Talking Tips

CCA next steps following the October 19 Federal Election

The political landscape in Canada may have changed following the recent Federal election but individual beef producers can count on the Canadian Cattlemen’s Association (CCA) to continue to work hard to represent them. The CCA will work to build a relationship with the new Federal Government and to advocate on the issues and policies that are important to the Canadian beef sector. 

As an organization, the CCA does not take a position on any political party. The CCA will always work with whichever party forms the government of the day and for this reason, we are always focused on policy. 

The CCA recognizes that the Harper Government has been well aligned with CCA policy in a number of areas, primarily on the trade negotiation front. Ministers Gerry Ritz and Ed Fast have often earned CCA’s praise for their trade successes and we have given it when it was deserved, just as we supported the positive policies of the Martin, Chretien and Mulroney governments before them. The CCA will follow the same practice of working with the new Trudeau Government to develop and implement policies and actions favourable to Canadian beef producers.  

Looking at the make-up of the new Liberal Government, there are nearly 150 brand new Members of Parliament. Most of them are elected in urban/sub-urban ridings, and the rural representation that does exist in caucus is concentrated east of Ottawa. The CCA will be following up to identify which Members will emerge as the champions for agriculture across Canada. Of course, this will begin with the naming of the new Minister of Agriculture, which we understand will happen on November 4. It will also involve informing the broader Parliament on beef cattle producer issues and the CCA will be actively engaged in undertaking that work. 

At the same time, the CCA understands that most of rural B.C., Alberta, Saskatchewan, Manitoba and Southern Ontario remain represented by Conservative MPs who know agriculture and beef issues well.

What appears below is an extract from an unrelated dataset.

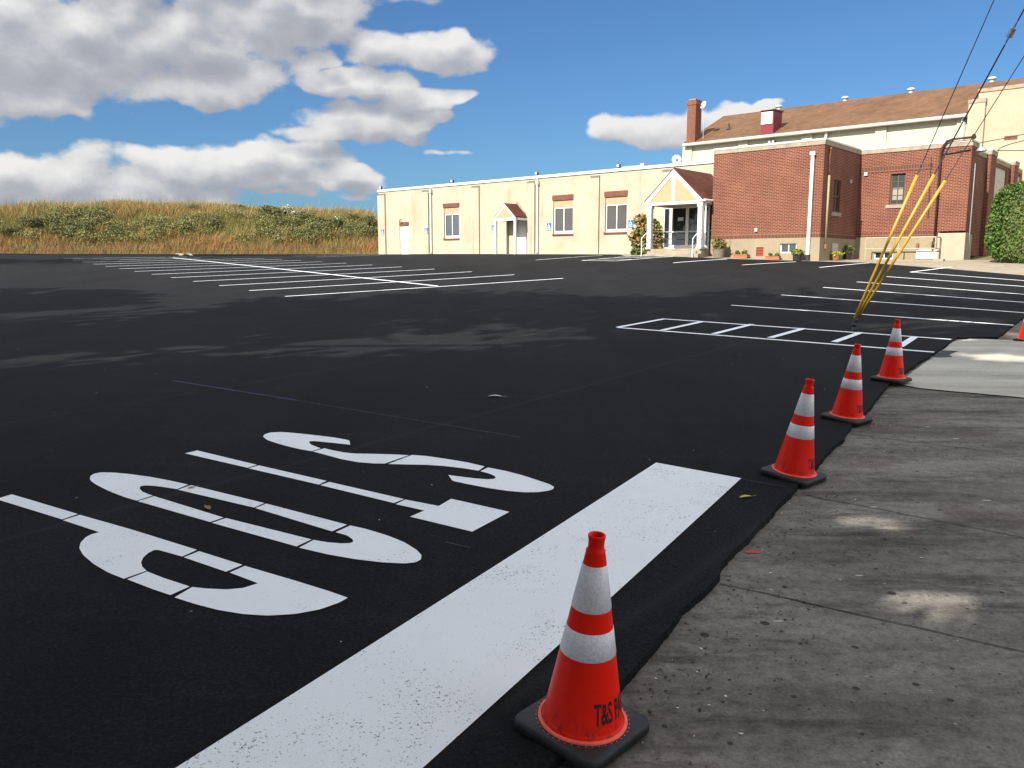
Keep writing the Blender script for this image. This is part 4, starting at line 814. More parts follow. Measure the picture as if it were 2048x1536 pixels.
pot_thing('black_pot', 'black round pot with pale green plant under the basement window', 'planter', 1594, -3.35, tub(0.17, 0.19, 0.27), M['blackpot'], [M['leaf_green'], M['leaf_yellow']], [(0, 0, 0.36, 0.25, 0.22, 0.14)], 300, 0.08, extra=160)
pot_thing('terracotta_pot', 'round terracotta pot of yellow flowers in the shaded brick corner', 'planter', 1670, -1.5, tub(0.17, 0.24, 0.24), M['terracotta'], [M['leaf_yellow']], [(0, 0, 0.3, 0.3, 0.26, 0.1)], 420, 0.07)
pot_thing('black_pot', 'larger black pot with leafy green plant in the shaded brick corner', 'planter', 1693, 0.2, tub(0.2, 0.25, 0.32), M['blackpot'], [M['leaf_green']], [(0, 0, 0.45, 0.36, 0.3, 0.22), (-0.2, 0, 0.4, 0.22, 0.2, 0.16)], 420, 0.09)
u = wl(1288, 455, -1.3)[0]; z = Gw(u, -1.3)
e = root('porch_shrub', u, -1.3, z, 'loose browning shrub growing between the cream wall and the entrance porch', 'shrub')
mb = MB(); st = MB()
for k in range(7):
    t = rng.normal(size=2)*0.5; st.tube([(u+0.1*t[0], -1.3+0.1*t[1], z), (u+0.5*t[0], -1.3+0.4*t[1], z+0.8), (u+0.9*t[0], -1.3+0.6*t[1], z+1.6+0.2*t[1])], 0.02, 6, 0.006)
st.build('stem', M['bark'], e)
lum = [(u-0.1, -1.2, z+1.2, 0.6, 0.5, 0.55), (u+0.35, -1.2, z+1.5, 0.55, 0.5, 0.5), (u-0.15, -1.3, z+1.85, 0.4, 0.4, 0.35), (u+0.6, -1.1, z+0.9, 0.45, 0.4, 0.6), (u-0.6, -1.3, z+1.0, 0.35, 0.3, 0.25), (u-0.45, -1.3, z+0.55, 0.3, 0.3, 0.3), (u+0.1, -1.2, z+0.7, 0.45, 0.4, 0.4)]
addleaves(mb, *leafcloud(mb, lum, 1000, 0.13, shell=0.3), 0); addleaves(mb, *leafcloud(mb, lum, 750, 0.14, shell=0.55), 1)
mb.build('leaves', [M['leaf_green'], M['leaf_rust']], e)
u = wl(1275, 500, -2.0)[0]; z = Gw(u, -2.0)+0.03; mb = MB(); addleaves(mb, *leafcloud(mb, [(u, -2.0, z+0.12, 0.4, 0.3, 0.22)], 340, 0.1, shell=0.2, up=0.5))
e = root('ground_fern', u, -2.0, z, 'low grey-green tuft of leaves at the foot of the porch steps', 'plant'); mb.build('leaves', M['leaf_green'], e)
# clipped hedge
hx = 39.62; z0 = Gw(40, -1); e = root('hedge', 42.5, 0.1, z0, 'dense clipped green hedge beside the shaded brick corner', 'hedge')
mb = MB(); nL = 52000; d = rng.normal(size=(nL, 3))*np.array([3.7, 1.25, 1.75]); sa = np.array([3.7, 1.3, 1.72]); r_ = (np.abs(d/sa)**4.5).sum(1)**(-1/4.5); S0 = d*r_[:, None]
bump = np.array([0.09*noise.noise(Vector(q)*1.6) + 0.06*noise.noise(Vector(q)*4.5) for q in S0.tolist()]); dn = S0/np.linalg.norm(S0, axis=1)[:, None]
S0 = S0 + dn*(bump - 0.30*rng.random(nL)**2.2 + 0.02*rng.normal(size=nL))[:, None]
S0[:, 0] += 0.10*(S0[:, 2]+1.7)*(S0[:, 0] < 0); P = S0 + np.array([hx+3.72, 0.05, z0+1.70])
a_ = rng.normal(size=(nL, 3)) ; a_ /= np.linalg.norm(a_, axis=1)[:, None]; b_ = np.cross(a_, dn + 0.7*rng.normal(size=(nL, 3))); b_ /= np.linalg.norm(b_, axis=1)[:, None]; s_ = (0.075*(0.6+0.8*rng.random(nL)))[:, None]
kp = (P[:, 0] < hx+5.5) & ((P[:, 1] < 0.6) | (P[:, 0] < hx+1.0) | (P[:, 2] > z0+2.9)); addleaves(mb, P[kp], (a_*s_*0.7)[kp], (b_*s_*0.5)[kp])
mb.build('foliage', M['leaf_hedge'], e)
MB().box(hx+0.75, hx+7, -0.55, 0.8, z0, z0+2.5).build('inner_growth', M['leaf_dark'], e)
# areaway railing
rw = 0.75; a0, a1, a2 = wl(1731.5,490,rw)[0], wl(1797,490,rw)[0], wl(1870.5,490,rw)[0]; zt = wl(1800,475.3,rw)[1]; zm = wl(1800,497.5,rw)[1]; zg = Gw(36, rw)
e = root('pipe_railing', (a0+a2)/2, rw, zg, 'cream pipe railing in front of the basement windows of the brick wing', 'railing')
MB().tube([(a0, rw, zt), (a2, rw, zt), (a2+0.02, w2-0.15, zt)], 0.028).build('top_rail', M['rail_cream'], e); MB().tube([(a0, rw, zm), (a2, rw, zm), (a2+0.02, w2-0.15, zm)], 0.022).build('middle_rail', M['rail_cream'], e)
for a, w in ((a0, rw), (a1, rw), (a2, rw), (a2+0.02, w2-0.15)): MB().tube([(a, w, zg), (a, w, zt)], 0.026).build('post', M['rail_cream'], e)
MB().box(u1+0.3, a2+0.25, rw-0.12, rw+0.12, zg-0.3, wl(1800, 519.5, rw)[1]).build('areaway_curb', M['concrete_base'], BR)
MB().box(a2+0.0, a2+0.42, rw-0.2, rw+0.1, zg-0.1, wl(1880, 518, rw)[1]).build('kerb_block', M['limestone'], BR)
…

The CCA will continue to keep them in the loop on our positions and ask for their assistance when needed.

The positions that the Liberal Party of Canada communicated to the CCA in response to our formal questionnaire issued during the election campaign largely hit the right notes with CCA positions on a variety of issues including trade, labour, research, regulatory burden and Business Risk Management (BRM). Producers who haven’t had a chance to read the LPC full response are encouraged to do so and can find the response here or on the CCA website. Obviously, some of the LPC responses left room to fill in the details, but there is a good foundation on which the CCA can build.

Talking Tips

Members of Parliament (MPs) must represent all of their constituents. As such, MPs are typically aware of a wide variety of issues making it challenging to keep any one issue top-of-mind at all times. Producers can help create awareness about industry issues by getting to know their MP and meeting with them regularly. Taking the opportunity in these meetings to discuss industry issues and their impact on beef cattle producers, as well as offering CCA-sanctioned solutions, ensures that MPs know what action they can take to help the industry. It’s up to producers to keep reminding politicians, and Canada, what this industry means for today and the future.

The CCA offers the following tips for ‘talking to your MP’:

  • Get to know your MP and ensure they know you by meeting with them regularly.
  • Regular contact is a good way to keep your MP focused on issues important to you.
  • Be specific when stating your needs, write down the important points to keep the conversation on track.
  • Take the opportunity in these meetings to ensure that your MP knows what action they can take to help the industry.
  • Momentum is a big part of achieving change in government policies. That momentum comes from one visit at a time.
  • Update CCA's Ottawa staff on your interactions with MPs. This helps to increase the chances of building on that momentum to successfully influence federal policy.